A much less controlled and much more recent technique is the generative approach. The identity of the Scandinavian peninsula Nordkyn designed by Neue, for example, uses real-time data coming from a weather station to build their identity. For the identity of the Japanese television station TV Asahi, Tomato had let the identity be reactive to sounds recorded at a certain location. Both these ‘generative’ identities are created with scripted tools, a gift of modern technology. When using real-time data to feed a number of parameters, artwork is generated that forms the identity. It is basically a technical tool: once programmed, the computer does the work. This may feel like a trick, but it is one that can be performed in many different ways. When the input is generated by live information, the identity reflects the world it is living in and adapts according to its real-time input. It becomes alive.

Possibilities for this input are numerous: time, the activity on a site or in a building, live tweets, stock information, the news, the number of visitors to a museum, anything really. The less controlled the input, the more alive the identity, keeping in mind that there should always be a constant that makes the identity recognisable. Losing touch is a danger inherent to dynamic identities, so avoiding that pitfall should be a priority for the designer. The trick is to create
as much room for dynamism as possible, while maintaining recognition.

So is this generative approach enough to create a living brand? I feel that we’re only at stage one; despite the huge potential offered by current technology, there is still vast room for improvement. Perhaps the next step in creating a living identity goes beyond the external live input that flows through the tool, letting the tool itself be influenced by external input. Making it a learning tool that is able to evolve over time, shifting from a ‘live’ identity to a truly living identity.

Dynamic future

Knowing that brands need to constantly adapt to their fast-changing environment in order to survive, why do so few companies have a dynamic identity? Yes, institutions and organisations in the cultural sector and the creative industry have embraced the concept of dynamic identities. The Casa da Musica concert hall in Portugal, the New Museum and the Brooklyn Museum in New York, big players in the media and entertainment industry such as MTV and Google, and forward-thinking research and educational institutes such as the MIT Media Lab and the Design Academy Eindhoven. These are only a few of the numerous examples presented in this book. However, other sectors are still trailing behind. The financial industry for one, and insurance companies are another example: industries where reliability seems to be an important value. Perhaps dynamic identities seem too whimsical to these more traditional organisations.
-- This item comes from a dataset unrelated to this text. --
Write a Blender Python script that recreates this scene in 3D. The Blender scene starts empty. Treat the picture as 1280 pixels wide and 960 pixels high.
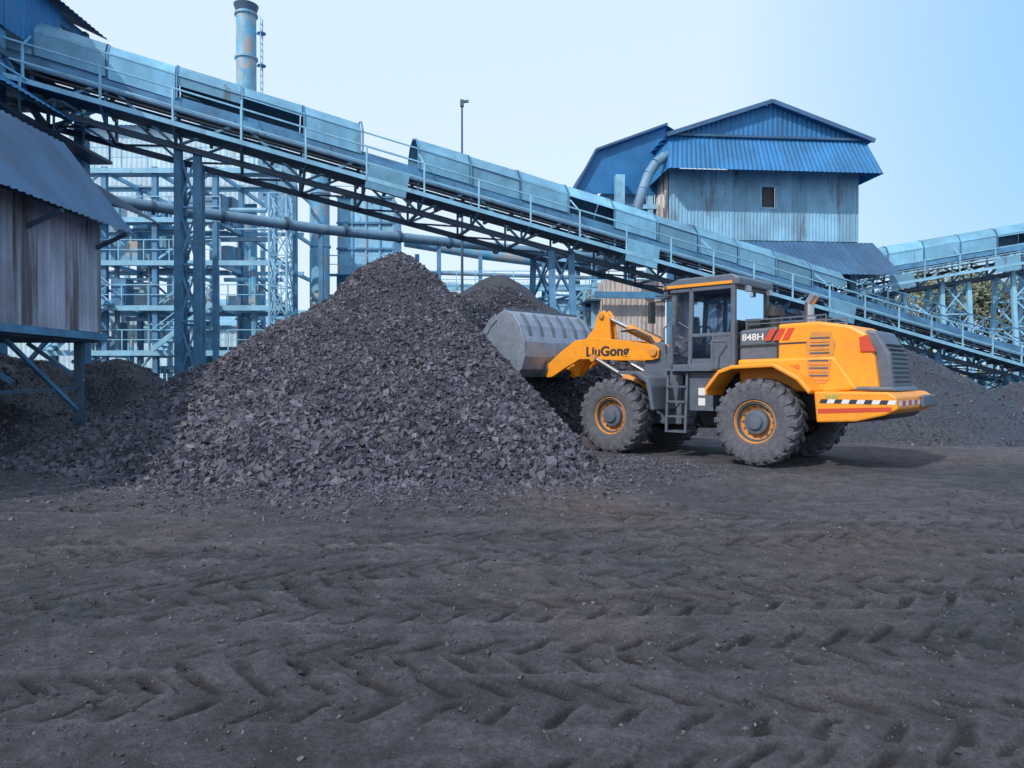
import bpy, math, random
import numpy as np
from mathutils import Vector, Matrix
random.seed(5); np.random.seed(5)
S=bpy.context.scene
S.view_settings.view_transform='Standard'; S.view_settings.look='None'; S.view_settings.exposure=0
V=Vector
# ------------------------------------------------------------------ materials
def newmat(name):
    m=bpy.data.materials.new(name); m.use_nodes=True
    nt=m.node_tree; return m,nt,nt.nodes['Principled BSDF']
def nd(nt,t,**k):
    n=nt.nodes.new(t)
    for a,b in k.items(): setattr(n,a,b)
    return n
def c4(c): return (c[0],c[1],c[2],1)
def noise(nt,vec,scale,detail=5,rough=.6,map_scale=None):
    if map_scale:
        mp=nd(nt,'ShaderNodeMapping'); mp.inputs['Scale'].default_value=map_scale
        nt.links.new(vec,mp.inputs['Vector']); vec=mp.outputs[0]
    n=nd(nt,'ShaderNodeTexNoise'); n.inputs['Scale'].default_value=scale
    n.inputs['Detail'].default_value=detail; n.inputs['Roughness'].default_value=rough
    nt.links.new(vec,n.inputs['Vector']); return n.outputs['Fac']
def ramp(nt,fac,a,b,ca=(0,0,0),cb=(1,1,1)):
    r=nd(nt,'ShaderNodeValToRGB'); r.color_ramp.elements[0].position=a; r.color_ramp.elements[1].position=b
    r.color_ramp.elements[0].color=c4(ca); r.color_ramp.elements[1].color=c4(cb)
    nt.links.new(fac,r.inputs[0]); return r.outputs[0]
def mix(nt,f,a,b,mode='MIX'):
    m=nd(nt,'ShaderNodeMixRGB',blend_type=mode)
    for i,s in ((0,f),(1,a),(2,b)):
        if isinstance(s,(int,float)): m.inputs[i].default_value=s
        elif isinstance(s,tuple): m.inputs[i].default_value=c4(s)
        else: nt.links.new(s,m.inputs[i])
    return m.outputs[0]
def bump(nt,h,strength,dist,bs):
    b=nd(nt,'ShaderNodeBump'); b.inputs['Strength'].default_value=strength; b.inputs['Distance'].default_value=dist
    nt.links.new(h,b.inputs['Height']); nt.links.new(b.outputs[0],bs.inputs['Normal'])
def paint(name,col,rough=.55,metal=0,var=.25,scale=1.2,rust=0.,rustcol=(.16,.08,.05),dirt=.3,dirtcol=(.05,.055,.065),streak=True,island=0,zs=.25):
    m,nt,bs=newmat(name); tc=nd(nt,'ShaderNodeTexCoord').outputs['Object']
    n1=noise(nt,tc,scale)
    base=ramp(nt,n1,.3,.7,tuple(x*(1-var) for x in col),tuple(min(1,x*(1+var)) for x in col))
    if dirt>0:
        n3=noise(nt,tc,scale*3.1,8,.7,(1,1,zs) if streak else None)
        base=mix(nt,mix(nt,1.,ramp(nt,n3,.45,.8),(dirt,dirt,dirt),'MULTIPLY'),base,dirtcol)
    if rust>0:
        n2=noise(nt,tc,scale*1.7,9,.72,(1.3,1.3,zs) if streak else None)
        base=mix(nt,ramp(nt,n2,.66-rust*.3,.74-rust*.25),base,rustcol)
    if island>0:
        g=nd(nt,'ShaderNodeNewGeometry')
        k=ramp(nt,g.outputs['Random Per Island'],0,1,(1-island,)*3,(1+island*.4,)*3)
        base=mix(nt,1.,base,k,'MULTIPLY')
    nt.links.new(base,bs.inputs['Base Color'])
    bs.inputs['Roughness'].default_value=rough; bs.inputs['Metallic'].default_value=metal
    nf=noise(nt,tc,scale*20,4); bump(nt,nf,.15,.01,bs)
    return m
M={}
M['hood']=paint('conveyor_cover_paint',(.19,.45,.66),var=.25,rust=.2,rustcol=(.15,.20,.25),dirt=.7,dirtcol=(.09,.23,.37),scale=.8,island=.35)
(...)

But there might be another issue at hand. A dynamic identity is hard if not impossible to patent. Companies might be afraid to take a leap with a corporate identity they cannot protect under current intellectual property legislation. In this fast-changing world, IP laws are not adapting fast enough. Should progressive companies and designers wait until lawmakers have caught up? Of course not. There is no time to waste. We live in a dynamic world. Maybe not every company is ready for a dynamic identity, but more and more will cross that line; the future will be more dynamic than ever!